§ Your objective
Take the listing from its first line through the line that contains "faces at .972)" and please retype those lines exactly, leaving out the pictures.

* Begin Dataset extract *

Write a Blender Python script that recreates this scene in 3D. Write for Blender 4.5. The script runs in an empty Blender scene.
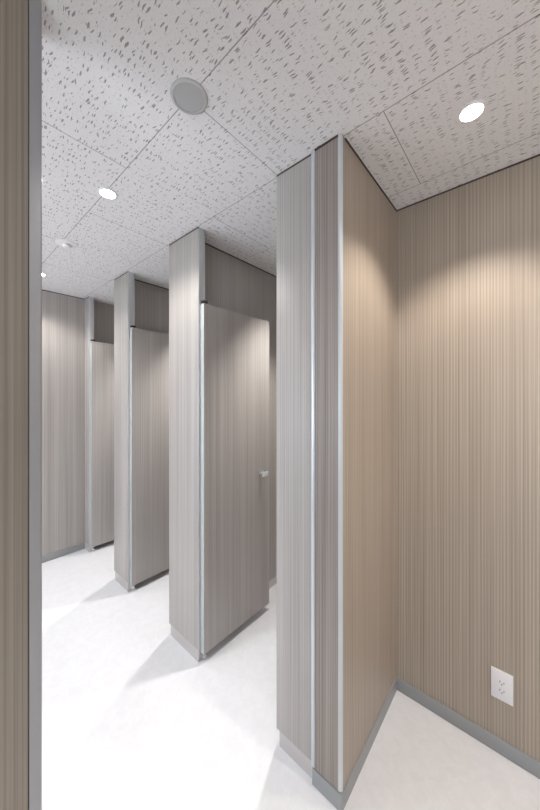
import bpy, bmesh, math
from mathutils import Vector, Matrix
SC = bpy.context.scene
COL = SC.collection
H = 2.402            # ceiling height
CAMH = 1.473
YF = .985          # stall front plane (pilaster faces at .972)

# ------------------------------------------------------------------ materials
def new_mat(name):
    m = bpy.data.materials.new(name); m.use_nodes = True
    nt = m.node_tree
    b = nt.nodes['Principled BSDF']
    return m, nt, b
def N(nt, t, **kw):
    n = nt.nodes.new(t)
    for k, v in kw.items(): setattr(n, k, v)
    return n
def math_(nt, op, a, b=None, c=None, clamp=False):
    n = N(nt, 'ShaderNodeMath', operation=op); n.use_clamp = clamp
    for i, v in enumerate((a, b, c)):
        if v is None: continue
        if isinstance(v, (int, float)): n.inputs[i].default_value = v
        else: nt.links.new(v, n.inputs[i])
    return n.outputs[0]
def maprange(nt, v, a, b, c, d):
    n = N(nt, 'ShaderNodeMapRange'); nt.links.new(v, n.inputs[0])
    for i, x in enumerate((a, b, c, d)): n.inputs[i+1].default_value = x
    return n.outputs[0]
def s2l(c): return tuple(((x/255)/12.92 if x/255 <= .04045 else ((x/255+.055)/1.055)**2.4) for x in c) + (1,)
def mix(nt, f, a, b, mode='MIX'):
    n = N(nt, 'ShaderNodeMix', data_type='RGBA', blend_type=mode)
    if isinstance(f, (int, float)): n.inputs[0].default_value = f
    else: nt.links.new(f, n.inputs[0])
    for i, v in ((6, a), (7, b)):
        if isinstance(v, tuple): n.inputs[i].default_value = v
        else: nt.links.new(v, n.inputs[i])
    return n.outputs[2]

def laminate(name, dark, light, rough=.36, coarse=.35, mid=.45, fine=.35, seed=0.0, spec=.5, per=.012, lines=0.):
    """vertical linear-grain laminate"""
    m, nt, b = new_mat(name)
    g = N(nt, 'ShaderNodeNewGeometry')
    s = N(nt, 'ShaderNodeSeparateXYZ'); nt.links.new(g.outputs['Position'], s.inputs[0])
    u = math_(nt, 'ADD', s.outputs[0], s.outputs[1])
    def layer(fu, fz, off):
        c = N(nt, 'ShaderNodeCombineXYZ')
        nt.links.new(math_(nt, 'MULTIPLY', u, fu), c.inputs[0])
        nt.links.new(math_(nt, 'MULTIPLY', s.outputs[2], fz), c.inputs[1])
        c.inputs[2].default_value = seed + off
        n = N(nt, 'ShaderNodeTexNoise'); n.inputs['Scale'].default_value = 1
        n.inputs['Detail'].default_value = 1.5
        nt.links.new(c.outputs[0], n.inputs['Vector'])
        return math_(nt, 'SUBTRACT', n.outputs[0], .5)
    a = math_(nt, 'MULTIPLY', layer(28, .25, 1.3), coarse*2.2)
    c = math_(nt, 'MULTIPLY', maprange(nt, layer(190, .4, 7.7), -.13, .06, -.3, .12), mid*2.2)
    d = math_(nt, 'MULTIPLY', layer(420, 1.2, 4.1), fine*2.2)
    t = math_(nt, 'ADD', math_(nt, 'ADD', a, c), d)
    if lines:
        ph = math_(nt, 'ADD', math_(nt, 'MULTIPLY', u, 2*math.pi/per), math_(nt, 'MULTIPLY', layer(14, .15, 9.3), 14))
        amp = math_(nt, 'MULTIPLY', maprange(nt, layer(9, .8, 5.5), -.2, .2, .4, 1), lines)
        t = math_(nt, 'ADD', t, math_(nt, 'MULTIPLY', math_(nt, 'SINE', ph), amp))
    t = math_(nt, 'ADD', t, .5, clamp=True)
    col = mix(nt, t, s2l(dark), s2l(light))
    nt.links.new(col, b.inputs['Base Color'])
    nt.links.new(maprange(nt, t, 0, 1, rough+.05, rough-.03), b.inputs['Roughness'])
    b.inputs['Specular IOR Level'].default_value = spec
    bp = N(nt, 'ShaderNodeBump'); bp.inputs['Strength'].default_value = .06
    bp.inputs['Distance'].default_value = .001
    nt.links.new(t, bp.inputs['Height']); nt.links.new(bp.outputs[0], b.inputs['Normal'])
    return m

M = {}
M['lam_grey'] = laminate('grey_oak_laminate', (142,135,130), (189,182,176), rough=.40, seed=3, coarse=.26, mid=.26, fine=.3, lines=.08)
M['lam_warm'] = laminate('warm_striped_laminate', (137,124,110), (187,172,156), rough=.42, coarse=.05, mid=.26, fine=.4, lines=.26, seed=11)
M['lam_brown'] = laminate('brown_striped_laminate', (116,105,98), (170,158,150), rough=.4, coarse=.15, mid=.5, fine=.55, lines=.2, per=.0105, seed=21)
M['lam_screen'] = laminate('brown_oak_laminate', (122,112,101), (166,155,141), rough=.42, coarse=.3, mid=.35, fine=.3, seed=31)

def simple(name, rgb, rough=.5, metal=0., bump=0, bscale=200, spec=.5):
    m, nt, b = new_mat(name)
    tc = N(nt, 'ShaderNodeTexCoord')
    n = N(nt, 'ShaderNodeTexNoise'); n.inputs['Scale'].default_value = bscale
    n.inputs['Detail'].default_value = 2
    nt.links.new(tc.outputs['Object'], n.inputs['Vector'])
    c = s2l(rgb)
    d = tuple(x*.94 for x in c[:3]) + (1,)
    nt.links.new(mix(nt, n.outputs[0], d, c), b.inputs['Base Color'])
    b.inputs['Roughness'].default_value = rough; b.inputs['Metallic'].default_value = metal
    b.inputs['Specular IOR Level'].default_value = spec
    if bump:
        bp = N(nt, 'ShaderNodeBump'); bp.inputs['Strength'].default_value = bump
        bp.inputs['Distance'].default_value = .001
        nt.links.new(n.outputs[0], bp.inputs['Height']); nt.links.new(bp.outputs[0], b.inputs['Normal'])
    return m
M['alu'] = simple('satin_aluminium', (208,211,213), .34, .35)
M['alu_dull'] = simple('dull_anodised_aluminium', (206,207,208), .42, .5)
M['edge'] = simple('pale_edge_strip', (184,186,183), .4, .15)
M['alu_screen'] = simple('grey_anodised_aluminium', (170,170,172), .4, .6)
M['steel'] = simple('brushed_steel_kickplate', (200,194,192), .3, .55)
M['vinyl'] = simple('grey_vinyl_base', (154,155,155), .45)
M['gap'] = simple('dark_shadow_gap', (70,62,56), .7)
M['white_plastic'] = simple('white_plastic', (232,228,228), .35)
M['slot'] = simple('dark_slot', (45,42,42), .6)
M['paint'] = simple('white_paint', (226,224,222), .6, bump=.1, bscale=300)
M['cover'] = simple('grey_cover_paint', (176,175,174), .5)
M['cover_rim'] = simple('light_grey_rim_paint', (182,181,180), .5)
M['chrome'] = simple('chrome', (225,225,230), .15, 1.)
M['frame'] = simple('window_frame_paint', (215,216,218), .4)

# floor: pale vinyl with faint marbling
m, nt, b = new_mat('pale_vinyl_floor')
tc = N(nt, 'ShaderNodeTexCoord')
n1 = N(nt, 'ShaderNodeTexNoise'); n1.inputs['Scale'].default_value = 22; n1.inputs['Detail'].default_value = 5; n1.inputs['Distortion'].default_value = .8
n2 = N(nt, 'ShaderNodeTexNoise'); n2.inputs['Scale'].default_value = 90; n2.inputs['Detail'].default_value = 3
for n in (n1, n2): nt.links.new(tc.outputs['Object'], n.inputs['Vector'])
t1 = maprange(nt, n1.outputs[0], .38, .62, 0, 1)
t2 = maprange(nt, n2.outputs[0], .35, .65, 0, 1)
c = mix(nt, t1, s2l((227,225,226)), s2l((231,230,231)))
c = mix(nt, math_(nt, 'MULTIPLY', t2, .3), c, s2l((221,219,219)))
nt.links.new(c, b.inputs['Base Color'])
b.inputs['Roughness'].default_value = .32
M['floor'] = m

# ceiling: fissured mineral tile, half-lapped joints
m, nt, b = new_mat('fissured_ceiling_tile')
tc = N(nt, 'ShaderNodeTexCoord')
s = N(nt, 'ShaderNodeSeparateXYZ'); nt.links.new(tc.outputs['Object'], s.inputs[0])
X, Y = s.outputs[0], s.outputs[1]
P = .4425
v = math_(nt, 'DIVIDE', math_(nt, 'SUBTRACT', Y, .537), P)
row = math_(nt, 'FLOOR', v)
fy = math_(nt, 'SUBTRACT', v, row)
dy = math_(nt, 'MULTIPLY', math_(nt, 'MINIMUM', fy, math_(nt, 'SUBTRACT', 1, fy)), P)
par = math_(nt, 'MULTIPLY', math_(nt, 'PINGPONG', row, 1.0), .5)
uu = math_(nt, 'ADD', math_(nt, 'DIVIDE', math_(nt, 'ADD', X, .800), 2*P), par)
fx = math_(nt, 'FRACT', math_(nt, 'ADD', uu, 20))
dx = math_(nt, 'MULTIPLY', math_(nt, 'MINIMUM', fx, math_(nt, 'SUBTRACT', 1, fx)), 2*P)
dj = math_(nt, 'MINIMUM', dx, dy)
joint = maprange(nt, dj, .0010, .0022, 1, 0)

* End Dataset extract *

§ Response to the exercise
Write a Blender Python script that recreates this scene in 3D. Write for Blender 4.5. The script runs in an empty Blender scene.
import bpy, bmesh, math
from mathutils import Vector, Matrix
SC = bpy.context.scene
COL = SC.collection
H = 2.402            # ceiling height
CAMH = 1.473
YF = .985          # stall front plane (pilaster faces at .972)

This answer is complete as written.